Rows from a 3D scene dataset
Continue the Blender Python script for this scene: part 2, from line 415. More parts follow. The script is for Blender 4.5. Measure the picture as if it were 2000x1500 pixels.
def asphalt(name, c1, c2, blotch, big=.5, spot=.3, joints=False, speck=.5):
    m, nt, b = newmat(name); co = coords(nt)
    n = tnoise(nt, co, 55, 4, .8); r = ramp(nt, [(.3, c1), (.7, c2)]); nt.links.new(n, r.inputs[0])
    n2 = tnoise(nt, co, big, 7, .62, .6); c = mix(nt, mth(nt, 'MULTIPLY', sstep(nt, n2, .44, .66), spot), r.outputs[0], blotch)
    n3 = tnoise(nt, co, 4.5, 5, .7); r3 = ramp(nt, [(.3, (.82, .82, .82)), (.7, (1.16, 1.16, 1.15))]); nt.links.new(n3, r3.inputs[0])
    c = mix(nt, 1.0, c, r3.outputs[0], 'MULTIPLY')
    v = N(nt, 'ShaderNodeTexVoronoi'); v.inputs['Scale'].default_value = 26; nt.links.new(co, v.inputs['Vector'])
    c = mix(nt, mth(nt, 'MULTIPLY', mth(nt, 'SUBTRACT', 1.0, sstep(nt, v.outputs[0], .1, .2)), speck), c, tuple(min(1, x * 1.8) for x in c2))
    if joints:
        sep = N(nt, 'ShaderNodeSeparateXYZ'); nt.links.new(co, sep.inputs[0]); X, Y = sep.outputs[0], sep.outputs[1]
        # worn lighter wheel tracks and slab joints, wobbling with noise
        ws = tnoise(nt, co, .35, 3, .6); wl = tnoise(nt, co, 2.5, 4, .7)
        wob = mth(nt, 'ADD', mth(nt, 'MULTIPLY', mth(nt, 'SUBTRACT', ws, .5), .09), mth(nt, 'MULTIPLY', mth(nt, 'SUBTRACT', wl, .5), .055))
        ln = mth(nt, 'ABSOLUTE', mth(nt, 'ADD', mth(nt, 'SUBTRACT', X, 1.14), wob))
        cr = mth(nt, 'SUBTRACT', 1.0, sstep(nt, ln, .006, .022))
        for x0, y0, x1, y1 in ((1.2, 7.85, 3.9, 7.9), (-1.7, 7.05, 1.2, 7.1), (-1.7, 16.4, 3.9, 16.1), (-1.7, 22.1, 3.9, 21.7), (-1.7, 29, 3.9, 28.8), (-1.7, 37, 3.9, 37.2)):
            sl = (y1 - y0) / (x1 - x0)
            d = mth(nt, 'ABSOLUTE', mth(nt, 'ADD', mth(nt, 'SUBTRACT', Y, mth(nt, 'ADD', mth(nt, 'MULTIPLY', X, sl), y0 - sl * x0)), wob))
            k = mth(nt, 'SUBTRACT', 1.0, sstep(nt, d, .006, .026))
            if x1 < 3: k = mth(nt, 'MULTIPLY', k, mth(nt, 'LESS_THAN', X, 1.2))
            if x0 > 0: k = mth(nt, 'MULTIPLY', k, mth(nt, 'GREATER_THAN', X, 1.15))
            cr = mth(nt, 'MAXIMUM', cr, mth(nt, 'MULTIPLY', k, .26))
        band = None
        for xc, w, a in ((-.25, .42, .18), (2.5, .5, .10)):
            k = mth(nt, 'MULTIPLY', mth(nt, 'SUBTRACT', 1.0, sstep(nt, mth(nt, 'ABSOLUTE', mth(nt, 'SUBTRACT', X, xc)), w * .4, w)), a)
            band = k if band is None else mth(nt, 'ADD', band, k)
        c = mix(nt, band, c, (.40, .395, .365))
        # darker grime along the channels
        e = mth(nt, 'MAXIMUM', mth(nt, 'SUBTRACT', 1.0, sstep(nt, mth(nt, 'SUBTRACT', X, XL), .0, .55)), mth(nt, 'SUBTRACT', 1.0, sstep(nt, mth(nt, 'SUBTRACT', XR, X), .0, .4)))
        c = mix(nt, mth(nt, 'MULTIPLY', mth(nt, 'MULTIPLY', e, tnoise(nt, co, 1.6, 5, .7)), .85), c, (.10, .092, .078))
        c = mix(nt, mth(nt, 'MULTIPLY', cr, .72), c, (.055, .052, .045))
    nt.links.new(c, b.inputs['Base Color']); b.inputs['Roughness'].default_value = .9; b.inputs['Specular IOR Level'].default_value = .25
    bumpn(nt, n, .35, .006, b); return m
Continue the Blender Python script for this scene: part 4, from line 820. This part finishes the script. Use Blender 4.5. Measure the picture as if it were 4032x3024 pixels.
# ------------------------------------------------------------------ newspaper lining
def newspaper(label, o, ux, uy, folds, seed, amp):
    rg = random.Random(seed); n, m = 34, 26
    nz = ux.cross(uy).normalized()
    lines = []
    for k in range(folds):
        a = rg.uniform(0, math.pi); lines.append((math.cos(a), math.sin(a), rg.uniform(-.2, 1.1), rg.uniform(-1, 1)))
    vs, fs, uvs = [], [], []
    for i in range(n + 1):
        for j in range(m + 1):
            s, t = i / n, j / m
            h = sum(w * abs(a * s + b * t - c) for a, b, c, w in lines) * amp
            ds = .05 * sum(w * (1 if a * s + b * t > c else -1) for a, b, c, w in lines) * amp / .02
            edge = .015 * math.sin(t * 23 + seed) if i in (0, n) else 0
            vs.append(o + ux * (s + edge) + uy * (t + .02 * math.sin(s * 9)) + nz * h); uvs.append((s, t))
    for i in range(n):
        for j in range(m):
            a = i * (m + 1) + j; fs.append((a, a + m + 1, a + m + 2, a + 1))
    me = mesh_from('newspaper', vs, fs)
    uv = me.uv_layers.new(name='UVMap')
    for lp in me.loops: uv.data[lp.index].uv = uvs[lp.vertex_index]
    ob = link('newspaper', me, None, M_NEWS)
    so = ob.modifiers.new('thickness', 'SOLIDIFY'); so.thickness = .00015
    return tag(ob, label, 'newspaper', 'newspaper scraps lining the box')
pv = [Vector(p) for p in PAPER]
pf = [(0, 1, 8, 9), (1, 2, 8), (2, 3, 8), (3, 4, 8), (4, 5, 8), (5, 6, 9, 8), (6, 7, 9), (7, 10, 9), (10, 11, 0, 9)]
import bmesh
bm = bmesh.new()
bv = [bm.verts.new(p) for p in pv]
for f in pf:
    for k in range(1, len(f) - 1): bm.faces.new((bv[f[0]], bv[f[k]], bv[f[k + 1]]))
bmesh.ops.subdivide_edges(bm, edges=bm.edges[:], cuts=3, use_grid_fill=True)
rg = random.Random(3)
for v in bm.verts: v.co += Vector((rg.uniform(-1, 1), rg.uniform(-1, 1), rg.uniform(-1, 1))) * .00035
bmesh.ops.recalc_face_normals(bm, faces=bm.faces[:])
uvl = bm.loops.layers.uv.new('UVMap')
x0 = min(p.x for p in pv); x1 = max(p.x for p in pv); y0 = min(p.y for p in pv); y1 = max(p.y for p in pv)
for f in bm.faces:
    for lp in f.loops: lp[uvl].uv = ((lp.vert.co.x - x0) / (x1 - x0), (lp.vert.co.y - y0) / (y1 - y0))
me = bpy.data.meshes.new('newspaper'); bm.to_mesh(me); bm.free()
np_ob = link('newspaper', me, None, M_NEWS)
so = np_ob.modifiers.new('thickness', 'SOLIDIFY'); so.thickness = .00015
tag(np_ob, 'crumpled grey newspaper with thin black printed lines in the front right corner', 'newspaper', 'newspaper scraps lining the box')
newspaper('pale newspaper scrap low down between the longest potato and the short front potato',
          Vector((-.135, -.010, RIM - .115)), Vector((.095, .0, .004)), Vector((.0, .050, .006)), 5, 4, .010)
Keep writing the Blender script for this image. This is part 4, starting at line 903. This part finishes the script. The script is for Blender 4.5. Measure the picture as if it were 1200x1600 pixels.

• PROMPT:
Go through the entries and return each line where the word "Blender" appears.

• SOLVED PROBLEM:
Continue the Blender Python script for this scene: part 2, from line 415. More parts follow. The script is for Blender 4.5. Measure the picture as if it were 2000x1500 pixels.
Continue the Blender Python script for this scene: part 4, from line 820. This part finishes the script. Use Blender 4.5. Measure the picture as if it were 4032x3024 pixels.
Keep writing the Blender script for this image. This is part 4, starting at line 903. This part finishes the script. The script is for Blender 4.5. Measure the picture as if it were 1200x1600 pixels.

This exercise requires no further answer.